I feel terrible for DH. He is a really hands on dad who is always getting home and wanting to take DD to play or change or whatever. On the weekends he has been trying to take DD for a few hours at a time so I can get stuff done or go out, but she will not have any of it and I can tell its starting to get to him.
When he has her she will often throw a fit crying and screaming... and if I take her she immediately calms down and stops. It's so frustrating for both of us.
Also, I BF and she will now only take bottles of EM from me (and still not happily) so I don't know what that's about.
What do we do?? I knew she might prefer me since I BF, but she is practically being mean to him. I feel so guilty.
Re: Anyone else's LO seem to almost dislike DH? WWYD???
My son went through this for a bit right around your daughter's age.

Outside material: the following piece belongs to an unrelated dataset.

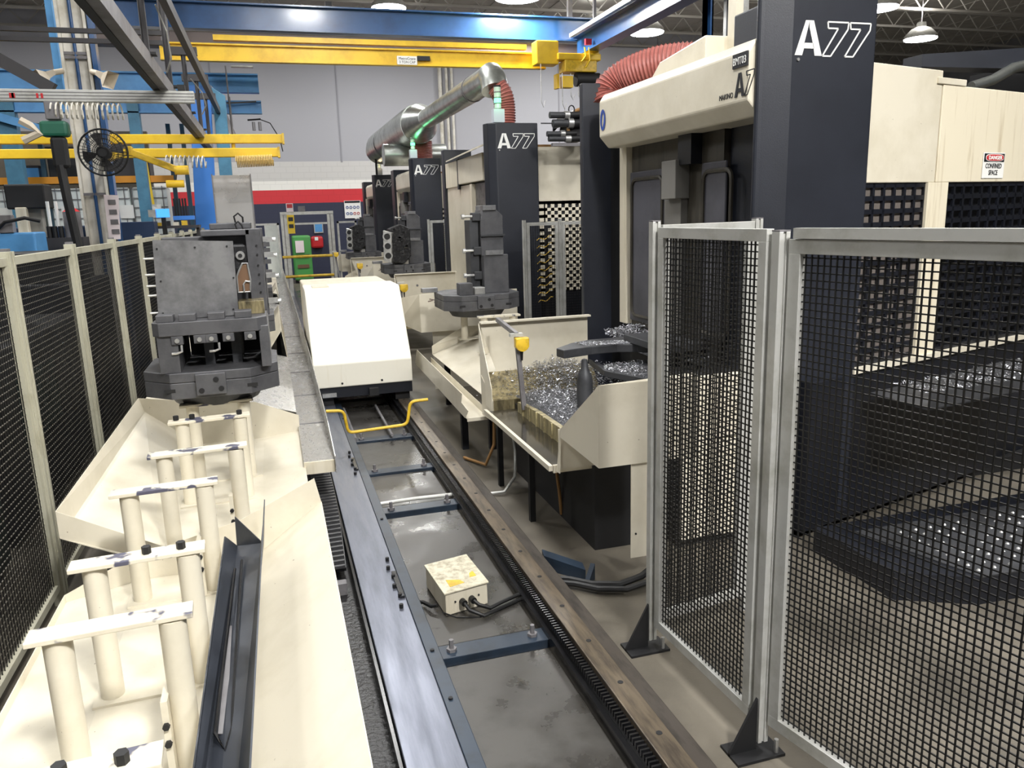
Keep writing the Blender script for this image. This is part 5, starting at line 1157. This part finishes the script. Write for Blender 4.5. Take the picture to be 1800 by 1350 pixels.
MB().tube([(.03, 18.95, 4.34), (.25, 18.9, 4.25), (.42, 18.6, 3.9), (.45, 18.2, 3.6)], .012, 6).tube([(-.22, 18.95, 4.32), (.06, 18.95, 4.34)], .02, 6).build('air_line', BLACKM, t)
o = MB().prism([(-1.60, 18.5, 0), (-1.16, 18.5, 0), (-.90, 18.5, 4.96), (-1.32, 18.5, 4.96)], (0, .2, 0)).build('blue_post', BRBLUE, bevel=.01); tag(o, 'bright blue steel post under the far end of the hung track', 'post')
t = thing('blue_post', 'faded teal blue leaning post with a slanted top brace', 'post', (-.65, 17, 0))
MB().prism([(-.86, 17, 0), (-.62, 17, 0), (-.57, 17, 4.55), (-.80, 17, 4.70)], (0, .2, 0)).build('post', TEAL, t, bevel=.01)
MB().prism([(-.82, 17.02, 4.75), (-.70, 17.02, 4.6), (-.40, 17.02, 3.72), (-.52, 17.02, 3.72)], (0, .08, 0)).build('brace', GSTEEL, t)
# yellow jib rails
for z, x1, lb in ((3.465, .37, 'upper yellow enclosed crane rail at left'), (3.25, .285, 'lower yellow enclosed crane rail at left')):
    t = thing('crane_rail', lb, 'crane rail', (-1.6, 14, z), 'yellow crane rails at left')
    MB().box(-6.5, x1, 14, 14.12, z - .07, z + .07).build('rail', YEL, t, bevel=.01)
    MB().box(x1 - .02, x1 + .015, 13.98, 14.14, z - .085, z + .085).build('end_stop', YELS, t)
    for x in (-.42, -4.5): MB().cone((x, 14.06, z + .07), (x, 14.06, z + (.14 if z < 3.4 else 1.12)), .03 if z < 3.4 else .012, n=8).build('hanger', YELS if z < 3.4 else DSTEEL, t)
t = thing('aluminium_rail', 'pale aluminium rail with red marks crossing in front of the white column', 'rail', (-1.4, 9, 3.4))
MB().box(-4.5, -.60, 9, 9.08, 3.345, 3.46).build('rail', ALU, t, bevel=.008)
for z in (3.37, 3.40, 3.43): MB().box(-4.5, -.60, 8.996, 9.0, z, z + .006).build('groove', GSTEEL, t)
for x, w in ((-2.26, .05), (-2.24, .02), (-2.03, .02), (-1.99, .02)): MB().box(x, x + w, 8.993, 8.996, 3.375, 3.42).build('red_mark', REDP, t)
MB().box(-4.4, -4.3, 9, 9.08, 3.46, 9).build('hanger', GSTEEL, t); MB().box(-.75, -.68, 9.0, 9.08, 3.46, 3.52).build('clip', BLACKM, t)
def coil(name, lb, p, q, r, turns, m, th=.006):
    P, Q = Vector(p), Vector(q); mb = MB(); pts = []
    d, s, u = mb.frame(p, q); n = turns * 10
    for k in range(n + 1):
        a = 2 * PI * k / 10; pts.append(tuple(P.lerp(Q, k / n) + s * math.cos(a) * r + u * math.sin(a) * r))
    o = mb.tube(pts, th, 5).build(name, m); tag(o, lb, 'hose'); return o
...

Then one day DH came home from work and DS gave him a HUGE smile and since then they've been buddies. DS still prefers me to him and there are times when DH is holding him and he reaches out to me but he definitely enjoys playing with his daddy now. She'll grow out of it!
Oh and DS is BF'd too and would also only take a bottle of EM from me. That was a battle for some time, so much so that I was terrified of him not eating at all when he went to daycare. But again, one day he just got over it and now anyone can bottle feed him. Hang in there!
YES... Lyla went through this right at that age, too. Poor DH was so upset... so then I'd end up soothing BOTH of them.
But it gradually started getting better, and has almost totally passed now. There are occasionally times when she'll have a screaming fit with DH and need me to comfort her, but 95% of the rest of the time, she's perfectly happy with him. Oh, and I EBF also, and she was picky about taking bottles from him too.
The only thing we did was make sure he was spending lots and lots of "happy time" with her... so she'd associate him with good things: massages on the changing table, playing in the Jumperoo, reading books, etc. But honestly, I think it was just a phase she went through.
But tell your DH he's not alone! And it will definitely pass soon.